Was going to respond to your thread, but didn't want to call you out in public like that. Remember that when you post something online, people are going to read it. It's a form of publication and as such is subject to the same censure as any other publication. I'm giving you the kind of criticism you would get in a real writing class. You're not beyond help. The flow of your sentences is not terrible.

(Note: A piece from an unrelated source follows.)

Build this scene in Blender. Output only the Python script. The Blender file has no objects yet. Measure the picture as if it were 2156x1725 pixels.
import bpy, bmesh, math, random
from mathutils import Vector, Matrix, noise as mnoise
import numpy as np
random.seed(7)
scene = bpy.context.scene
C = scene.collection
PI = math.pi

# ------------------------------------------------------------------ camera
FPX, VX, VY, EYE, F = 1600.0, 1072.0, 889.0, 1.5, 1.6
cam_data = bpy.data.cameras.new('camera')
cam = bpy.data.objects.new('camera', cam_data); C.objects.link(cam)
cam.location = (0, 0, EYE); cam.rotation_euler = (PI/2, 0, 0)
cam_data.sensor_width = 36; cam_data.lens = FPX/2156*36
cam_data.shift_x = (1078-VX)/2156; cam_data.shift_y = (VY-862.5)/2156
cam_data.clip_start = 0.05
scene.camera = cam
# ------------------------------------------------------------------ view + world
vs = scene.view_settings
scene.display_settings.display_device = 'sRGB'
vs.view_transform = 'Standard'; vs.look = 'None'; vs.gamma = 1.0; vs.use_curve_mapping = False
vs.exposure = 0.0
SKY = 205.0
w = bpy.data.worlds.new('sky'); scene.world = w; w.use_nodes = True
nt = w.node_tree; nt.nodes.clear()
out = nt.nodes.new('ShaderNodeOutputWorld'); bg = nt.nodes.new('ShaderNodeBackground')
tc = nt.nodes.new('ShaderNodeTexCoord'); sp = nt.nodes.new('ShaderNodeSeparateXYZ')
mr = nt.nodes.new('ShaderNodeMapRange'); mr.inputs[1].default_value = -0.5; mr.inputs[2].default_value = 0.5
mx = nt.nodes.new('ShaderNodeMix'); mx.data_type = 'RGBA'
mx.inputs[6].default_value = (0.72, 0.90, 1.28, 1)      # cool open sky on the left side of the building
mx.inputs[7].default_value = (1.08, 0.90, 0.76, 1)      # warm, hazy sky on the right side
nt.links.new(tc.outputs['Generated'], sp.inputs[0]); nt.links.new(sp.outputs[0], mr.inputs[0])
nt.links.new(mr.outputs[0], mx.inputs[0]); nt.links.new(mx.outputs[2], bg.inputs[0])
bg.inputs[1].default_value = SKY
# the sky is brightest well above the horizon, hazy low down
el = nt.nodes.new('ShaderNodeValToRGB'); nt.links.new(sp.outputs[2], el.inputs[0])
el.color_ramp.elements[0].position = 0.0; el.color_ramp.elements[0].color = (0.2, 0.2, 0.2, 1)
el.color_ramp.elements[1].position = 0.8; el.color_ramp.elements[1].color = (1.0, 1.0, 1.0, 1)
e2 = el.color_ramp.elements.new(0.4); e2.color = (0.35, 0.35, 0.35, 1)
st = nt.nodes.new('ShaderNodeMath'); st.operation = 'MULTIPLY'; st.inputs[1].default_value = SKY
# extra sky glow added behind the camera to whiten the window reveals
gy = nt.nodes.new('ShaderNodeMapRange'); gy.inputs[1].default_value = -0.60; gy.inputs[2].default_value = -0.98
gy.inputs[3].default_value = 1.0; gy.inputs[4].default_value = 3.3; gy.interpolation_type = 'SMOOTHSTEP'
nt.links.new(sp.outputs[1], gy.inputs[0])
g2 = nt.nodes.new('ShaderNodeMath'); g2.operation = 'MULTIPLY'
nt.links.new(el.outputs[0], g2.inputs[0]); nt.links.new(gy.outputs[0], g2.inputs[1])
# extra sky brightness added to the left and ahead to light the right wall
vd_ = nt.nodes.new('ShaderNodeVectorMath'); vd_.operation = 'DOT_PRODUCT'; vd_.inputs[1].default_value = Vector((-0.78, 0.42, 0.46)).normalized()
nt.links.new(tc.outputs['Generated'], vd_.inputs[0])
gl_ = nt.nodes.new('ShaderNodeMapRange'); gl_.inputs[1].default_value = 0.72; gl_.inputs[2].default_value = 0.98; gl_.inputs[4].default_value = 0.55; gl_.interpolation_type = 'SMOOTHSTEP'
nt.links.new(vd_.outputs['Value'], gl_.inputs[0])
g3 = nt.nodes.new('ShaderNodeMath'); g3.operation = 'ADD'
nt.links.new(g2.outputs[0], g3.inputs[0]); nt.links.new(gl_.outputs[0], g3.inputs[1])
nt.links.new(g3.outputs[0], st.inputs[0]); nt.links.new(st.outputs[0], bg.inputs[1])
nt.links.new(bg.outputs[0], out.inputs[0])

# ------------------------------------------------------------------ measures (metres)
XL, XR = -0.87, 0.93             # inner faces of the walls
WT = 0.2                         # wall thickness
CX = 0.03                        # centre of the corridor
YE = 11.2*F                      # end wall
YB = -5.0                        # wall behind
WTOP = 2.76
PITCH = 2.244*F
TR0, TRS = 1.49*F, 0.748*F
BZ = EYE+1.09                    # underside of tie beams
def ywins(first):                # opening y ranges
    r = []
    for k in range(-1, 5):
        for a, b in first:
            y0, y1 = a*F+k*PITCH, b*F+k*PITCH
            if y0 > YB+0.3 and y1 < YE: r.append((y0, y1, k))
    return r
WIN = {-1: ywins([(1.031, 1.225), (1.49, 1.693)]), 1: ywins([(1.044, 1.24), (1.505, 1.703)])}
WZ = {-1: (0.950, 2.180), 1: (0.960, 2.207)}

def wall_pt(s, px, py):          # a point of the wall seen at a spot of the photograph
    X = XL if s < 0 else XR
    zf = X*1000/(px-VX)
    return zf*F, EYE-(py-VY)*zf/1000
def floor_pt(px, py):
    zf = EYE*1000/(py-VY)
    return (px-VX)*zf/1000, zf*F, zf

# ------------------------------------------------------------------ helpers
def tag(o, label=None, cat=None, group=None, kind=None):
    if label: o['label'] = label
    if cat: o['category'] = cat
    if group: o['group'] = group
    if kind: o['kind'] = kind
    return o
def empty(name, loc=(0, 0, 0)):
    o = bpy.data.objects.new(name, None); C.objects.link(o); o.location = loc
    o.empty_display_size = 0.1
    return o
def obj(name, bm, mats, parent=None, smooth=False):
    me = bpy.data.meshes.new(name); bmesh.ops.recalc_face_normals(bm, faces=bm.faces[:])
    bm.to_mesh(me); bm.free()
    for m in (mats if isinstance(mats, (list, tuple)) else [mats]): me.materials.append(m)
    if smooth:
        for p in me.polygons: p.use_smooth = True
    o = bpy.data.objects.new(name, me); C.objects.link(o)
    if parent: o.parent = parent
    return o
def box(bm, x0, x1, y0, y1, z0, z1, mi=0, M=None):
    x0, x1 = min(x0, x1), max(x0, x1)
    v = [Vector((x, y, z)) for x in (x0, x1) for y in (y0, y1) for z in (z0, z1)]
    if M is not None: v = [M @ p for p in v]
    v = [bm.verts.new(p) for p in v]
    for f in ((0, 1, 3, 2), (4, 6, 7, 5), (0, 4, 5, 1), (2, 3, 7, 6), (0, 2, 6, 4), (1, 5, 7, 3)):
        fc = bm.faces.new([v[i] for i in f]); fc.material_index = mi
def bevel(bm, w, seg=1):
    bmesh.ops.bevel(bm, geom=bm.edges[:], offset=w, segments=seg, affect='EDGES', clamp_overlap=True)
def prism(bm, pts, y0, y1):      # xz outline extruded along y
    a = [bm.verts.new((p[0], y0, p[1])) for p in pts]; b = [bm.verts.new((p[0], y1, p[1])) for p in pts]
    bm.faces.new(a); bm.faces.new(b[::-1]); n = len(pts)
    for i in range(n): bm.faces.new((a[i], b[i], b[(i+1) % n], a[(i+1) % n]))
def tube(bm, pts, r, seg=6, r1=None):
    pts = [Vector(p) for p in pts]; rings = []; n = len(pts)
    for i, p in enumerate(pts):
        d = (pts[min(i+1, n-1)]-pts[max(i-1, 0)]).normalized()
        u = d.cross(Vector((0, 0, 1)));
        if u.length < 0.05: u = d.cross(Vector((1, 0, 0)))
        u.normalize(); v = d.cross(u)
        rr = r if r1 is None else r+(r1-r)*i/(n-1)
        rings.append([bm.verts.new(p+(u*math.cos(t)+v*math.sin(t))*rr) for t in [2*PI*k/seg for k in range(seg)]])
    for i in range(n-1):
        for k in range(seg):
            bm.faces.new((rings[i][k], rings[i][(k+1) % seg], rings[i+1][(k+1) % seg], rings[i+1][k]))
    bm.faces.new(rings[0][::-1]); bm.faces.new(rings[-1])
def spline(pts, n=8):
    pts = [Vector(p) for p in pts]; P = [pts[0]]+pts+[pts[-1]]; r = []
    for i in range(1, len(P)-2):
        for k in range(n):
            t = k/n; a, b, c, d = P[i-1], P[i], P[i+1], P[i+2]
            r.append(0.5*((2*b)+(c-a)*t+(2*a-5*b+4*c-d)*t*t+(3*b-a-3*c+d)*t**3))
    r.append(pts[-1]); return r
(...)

About your piece, is the lily white, as you say, or are the petals transparent, as crystals (esp. "pure") ones are? In what way does the motion of a lily spreading petals of leaded silicon dioxide relate to a swan's wings? Do swans' wings "flutter?" I understand the motion to be a bit more powerful than that. And how do you know it's graceful as ever? What if it's a clumsy swan? If the cattails are swaying, how does the lake remain pristine? Surely the wind would ripple it. And we're not even going to get into "the mood of a dancer." All the dancers I've known have been a bit twitchy, offstage, and most of them drink quite a bit.
Cast off cliches. You've an image, now describe it in the way you see it, not the way you've heard other people describe it. "White lily," "pure crystal," "graceful swan," &c., have been used too often. They're tired. Writing that makes an impact is writing that you yourself make. You wouldn't buy a paint-by-numbers and then tell people it's your own art, would you?
Based on your creation of that thread without understanding the general climate of Misc., your usertitle, your location, and signature, I'm sure you're v. young, and I didn't want to be rude (at first I just thought to laugh at it and move on) but if you really want inspiration, I'm giving it to you. You are your own inspiration. And when you read something with phrases like "pure crystal," &c., drop it, and find something good. The best way to write well is to read well. Think carefully about whom you want to emulate, read that, and rise to it.